-- START OF MATERIAL --
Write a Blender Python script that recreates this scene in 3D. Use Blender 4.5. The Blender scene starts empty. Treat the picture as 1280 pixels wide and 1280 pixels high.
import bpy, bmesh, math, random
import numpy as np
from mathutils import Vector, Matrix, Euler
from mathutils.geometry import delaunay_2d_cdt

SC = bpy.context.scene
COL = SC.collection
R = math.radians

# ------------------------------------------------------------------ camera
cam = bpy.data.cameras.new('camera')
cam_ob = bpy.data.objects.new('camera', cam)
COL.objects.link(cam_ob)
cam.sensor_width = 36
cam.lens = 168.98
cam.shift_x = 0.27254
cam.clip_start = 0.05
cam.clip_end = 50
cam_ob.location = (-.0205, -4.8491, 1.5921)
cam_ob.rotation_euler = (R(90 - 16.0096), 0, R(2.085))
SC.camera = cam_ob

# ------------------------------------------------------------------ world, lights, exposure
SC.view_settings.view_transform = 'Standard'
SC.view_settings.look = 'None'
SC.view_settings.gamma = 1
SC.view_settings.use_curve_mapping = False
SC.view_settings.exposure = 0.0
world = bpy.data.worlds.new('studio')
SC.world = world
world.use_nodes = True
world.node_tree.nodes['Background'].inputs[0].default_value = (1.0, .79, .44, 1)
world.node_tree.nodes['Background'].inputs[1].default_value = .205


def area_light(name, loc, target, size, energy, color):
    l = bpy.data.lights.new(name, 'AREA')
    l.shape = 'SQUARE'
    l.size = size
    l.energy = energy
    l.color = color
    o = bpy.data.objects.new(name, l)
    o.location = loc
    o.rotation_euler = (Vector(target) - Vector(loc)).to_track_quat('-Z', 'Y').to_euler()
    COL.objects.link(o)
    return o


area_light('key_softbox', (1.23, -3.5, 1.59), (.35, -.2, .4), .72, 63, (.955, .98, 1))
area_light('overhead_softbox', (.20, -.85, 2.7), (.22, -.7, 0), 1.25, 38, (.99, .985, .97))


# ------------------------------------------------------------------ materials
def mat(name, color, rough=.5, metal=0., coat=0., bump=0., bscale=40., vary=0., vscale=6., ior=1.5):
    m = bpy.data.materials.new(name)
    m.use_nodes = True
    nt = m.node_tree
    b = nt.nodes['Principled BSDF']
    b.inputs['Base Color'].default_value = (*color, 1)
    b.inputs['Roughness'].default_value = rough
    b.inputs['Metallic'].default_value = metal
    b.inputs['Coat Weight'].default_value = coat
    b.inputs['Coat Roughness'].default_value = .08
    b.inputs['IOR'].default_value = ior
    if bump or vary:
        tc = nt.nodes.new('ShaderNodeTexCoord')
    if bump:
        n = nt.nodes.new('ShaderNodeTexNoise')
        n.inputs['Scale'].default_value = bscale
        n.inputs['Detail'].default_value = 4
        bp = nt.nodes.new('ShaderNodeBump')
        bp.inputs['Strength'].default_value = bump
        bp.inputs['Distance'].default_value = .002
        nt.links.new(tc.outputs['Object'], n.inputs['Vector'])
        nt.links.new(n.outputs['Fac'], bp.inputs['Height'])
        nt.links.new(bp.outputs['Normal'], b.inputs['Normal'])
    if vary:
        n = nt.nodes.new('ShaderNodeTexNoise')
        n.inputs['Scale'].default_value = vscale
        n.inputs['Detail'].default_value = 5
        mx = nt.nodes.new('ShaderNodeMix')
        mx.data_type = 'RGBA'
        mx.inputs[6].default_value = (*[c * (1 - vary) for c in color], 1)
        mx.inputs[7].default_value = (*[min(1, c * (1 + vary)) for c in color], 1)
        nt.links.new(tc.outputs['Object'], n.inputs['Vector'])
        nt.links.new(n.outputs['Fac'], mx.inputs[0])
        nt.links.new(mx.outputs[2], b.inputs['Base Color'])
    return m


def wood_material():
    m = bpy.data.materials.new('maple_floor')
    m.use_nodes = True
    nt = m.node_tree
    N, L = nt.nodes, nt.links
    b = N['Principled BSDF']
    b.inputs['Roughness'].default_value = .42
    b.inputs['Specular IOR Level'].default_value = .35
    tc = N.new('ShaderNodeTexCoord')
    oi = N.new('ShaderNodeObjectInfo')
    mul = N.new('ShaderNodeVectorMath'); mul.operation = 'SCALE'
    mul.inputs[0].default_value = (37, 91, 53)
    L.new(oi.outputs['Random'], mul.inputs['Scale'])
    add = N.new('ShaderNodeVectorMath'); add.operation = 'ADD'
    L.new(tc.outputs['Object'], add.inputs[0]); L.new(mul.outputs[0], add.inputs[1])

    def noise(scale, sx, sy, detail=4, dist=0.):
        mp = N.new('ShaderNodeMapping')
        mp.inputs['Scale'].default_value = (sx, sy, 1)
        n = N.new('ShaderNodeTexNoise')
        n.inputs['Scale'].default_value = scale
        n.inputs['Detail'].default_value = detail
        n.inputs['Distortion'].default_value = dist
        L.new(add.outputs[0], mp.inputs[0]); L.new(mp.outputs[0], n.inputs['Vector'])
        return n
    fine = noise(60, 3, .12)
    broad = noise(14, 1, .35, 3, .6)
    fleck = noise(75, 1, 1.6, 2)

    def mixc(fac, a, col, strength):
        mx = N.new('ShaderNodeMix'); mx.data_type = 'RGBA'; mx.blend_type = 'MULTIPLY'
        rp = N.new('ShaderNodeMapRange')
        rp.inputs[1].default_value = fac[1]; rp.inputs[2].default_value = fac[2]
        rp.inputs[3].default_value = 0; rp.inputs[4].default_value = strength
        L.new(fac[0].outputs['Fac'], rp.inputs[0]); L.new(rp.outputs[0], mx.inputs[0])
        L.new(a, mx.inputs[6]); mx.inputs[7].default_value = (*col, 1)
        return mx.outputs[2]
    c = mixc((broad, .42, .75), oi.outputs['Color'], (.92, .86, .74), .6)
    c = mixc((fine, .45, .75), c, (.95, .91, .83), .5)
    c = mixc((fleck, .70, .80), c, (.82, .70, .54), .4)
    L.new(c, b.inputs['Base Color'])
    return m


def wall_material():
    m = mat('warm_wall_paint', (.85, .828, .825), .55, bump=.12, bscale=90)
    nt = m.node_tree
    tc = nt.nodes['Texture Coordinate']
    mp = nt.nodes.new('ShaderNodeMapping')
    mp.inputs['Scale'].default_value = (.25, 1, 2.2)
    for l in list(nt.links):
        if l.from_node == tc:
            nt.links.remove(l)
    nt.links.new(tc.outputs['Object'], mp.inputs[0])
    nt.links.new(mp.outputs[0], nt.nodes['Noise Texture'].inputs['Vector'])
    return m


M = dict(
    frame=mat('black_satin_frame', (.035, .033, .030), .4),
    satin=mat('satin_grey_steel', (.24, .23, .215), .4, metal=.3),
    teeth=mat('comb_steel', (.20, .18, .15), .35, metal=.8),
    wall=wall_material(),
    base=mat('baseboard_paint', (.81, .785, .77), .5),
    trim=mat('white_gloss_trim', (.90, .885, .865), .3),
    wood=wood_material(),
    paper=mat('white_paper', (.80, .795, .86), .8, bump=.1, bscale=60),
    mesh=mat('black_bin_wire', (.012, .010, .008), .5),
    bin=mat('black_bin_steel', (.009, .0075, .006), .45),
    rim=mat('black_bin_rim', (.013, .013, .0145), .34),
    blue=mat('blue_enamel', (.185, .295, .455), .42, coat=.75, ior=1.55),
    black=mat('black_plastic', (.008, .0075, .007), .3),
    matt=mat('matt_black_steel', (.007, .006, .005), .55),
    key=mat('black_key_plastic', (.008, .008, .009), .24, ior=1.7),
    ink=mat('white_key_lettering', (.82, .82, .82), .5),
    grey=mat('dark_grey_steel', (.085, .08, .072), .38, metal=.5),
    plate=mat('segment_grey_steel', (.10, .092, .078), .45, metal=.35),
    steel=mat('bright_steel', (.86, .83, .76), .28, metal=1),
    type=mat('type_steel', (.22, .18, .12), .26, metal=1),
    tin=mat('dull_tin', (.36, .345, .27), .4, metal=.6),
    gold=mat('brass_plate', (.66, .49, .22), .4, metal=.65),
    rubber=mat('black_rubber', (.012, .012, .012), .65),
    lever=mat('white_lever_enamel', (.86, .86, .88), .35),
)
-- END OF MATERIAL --
• _DIRECTION_
Pick out each line in the material containing "scene".

• _RESULT FOR THIS TASK_
Write a Blender Python script that recreates this scene in 3D. Use Blender 4.5. The Blender scene starts empty. Treat the picture as 1280 pixels wide and 1280 pixels high.
SC = bpy.context.scene